My Travel Philosophy

“The World is a book, and those who do not travel read only a page.” – Saint Augustine

Tuesday, September 24, 2013

Bed & Breakfast in Duluth

The drive this morning from Ashland took me near the Brule River and there was just the smallest amount of color in the trees, but we're definitely a couple of weeks from full color.  What an odd year:  terrible spring, indifferent summer, and now a late fall.
When I got to Superior, it was interesting to note that absolutely nothing looked familiar.  I realize that it's been 40 years since I lived here, and then only for a short time, but it was as though I had never been here at all.  All in all, Superior is definitely the poor relation compared to Duluth, but it appears that the downtown area of Superior is undergoing major renovations to restore the storefronts and buildings to former glory.  Perhaps it will be a beautiful community again at some point.

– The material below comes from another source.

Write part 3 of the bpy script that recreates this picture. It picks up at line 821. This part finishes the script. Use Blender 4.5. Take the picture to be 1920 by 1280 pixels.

Oh, and by the way, I did drive around the area called Congdon Road near Brule thinking that maybe I'd stumble on the summer 'cottage' used by Elisabeth Congdon.  No such luck.  I'm not even sure I was in the right neighborhood.  Drove down a driveway just to check it out and surprised a nice gentleman who was getting ready to go fly fishing.  I just told him I was looking for a Boy Scout camp.

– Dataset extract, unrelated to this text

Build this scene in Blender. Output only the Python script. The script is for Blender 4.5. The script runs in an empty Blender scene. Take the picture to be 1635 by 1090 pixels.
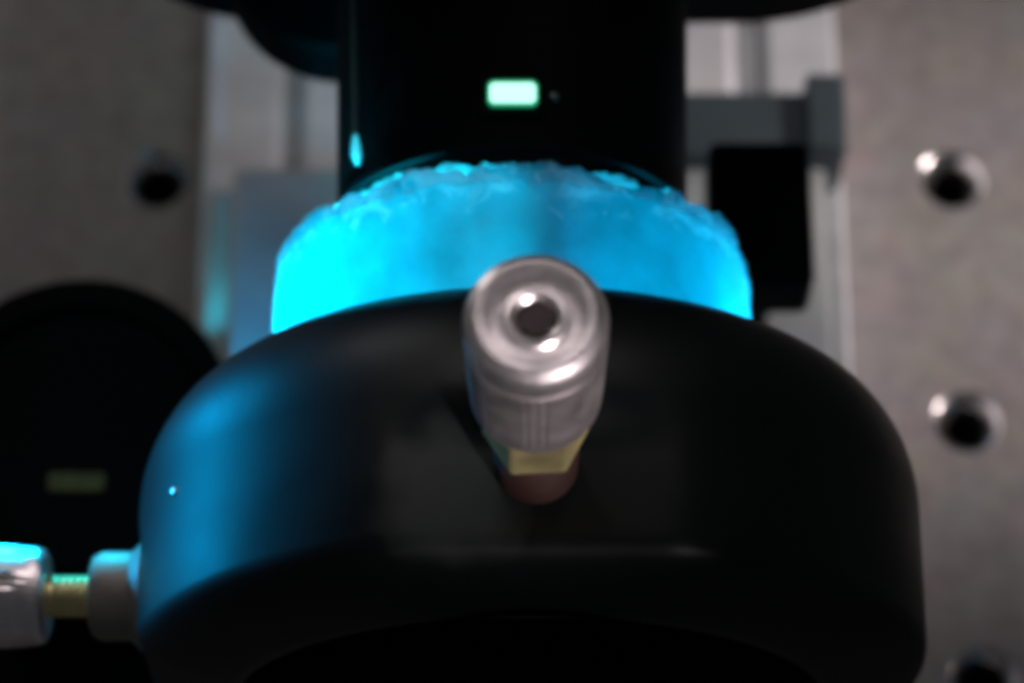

The lovely Ellery House in Duluth
In keeping with my 'historic tour' theme, I booked two nights a beautiful bed & breakfast in Duluth. Unfortunately, there isn't a lot of information about the home.  It was built in 1890 by Ellery and Lilla Holliday and is described as a graceful Queen Anne Victorian with carved gables, turreted porch, and beveled and stained glass windows.  Holliday was a real estate developer and the home reflects the elegance and extravagance of the times.  It was built at a cost of $6,500.   Later, Thomas and Daisy Wahl owned The Ellery House.  He was a business tycoon known as 'Seaway Sam' for his enthusiastic and tireless promotion of the St. Lawrence Seaway.  Thomas and Daisy Wahl were also figure skaters.  They skated exhibitions for audiences around the world, including the King of England.

The Thomas Wahl room where I can see Lake Superior from the window
In 1987, it was purchased by the present owners, Joan and Jim Halquist, and they turned The Ellery House into an inn.  There are two guest bedrooms and two guest suites; I'm in the Thomas Wahl room. The room is one floor up and a lovely bay window and windows that open! There is a gas fireplace that I might try out tonight if it gets cool enough. There are hand-made tiles of pink flowers in relief all the way around the fireplace with alternating pink and green tiles on the hearth. The bathroom looks like maybe it was a closet at one time. The toilet and a tiled shower are behind the door, and a pedestal sink is in the bedroom portion. The dressers and side tables are marble-topped, like Grandma's dresser.

My delicious home cooked breakfast served in my room
Like all inns, the rooms downstairs are common rooms:  large parlor, dining room, kitchen. Breakfast is served each morning, or you can have it in your room (which I'm going to do tomorrow), and coffee and tea are always available. Also available are sherry and port for a nightcap.

I should have plenty of time to catch up on my blogs tonight -- there are no TVs anywhere in the house!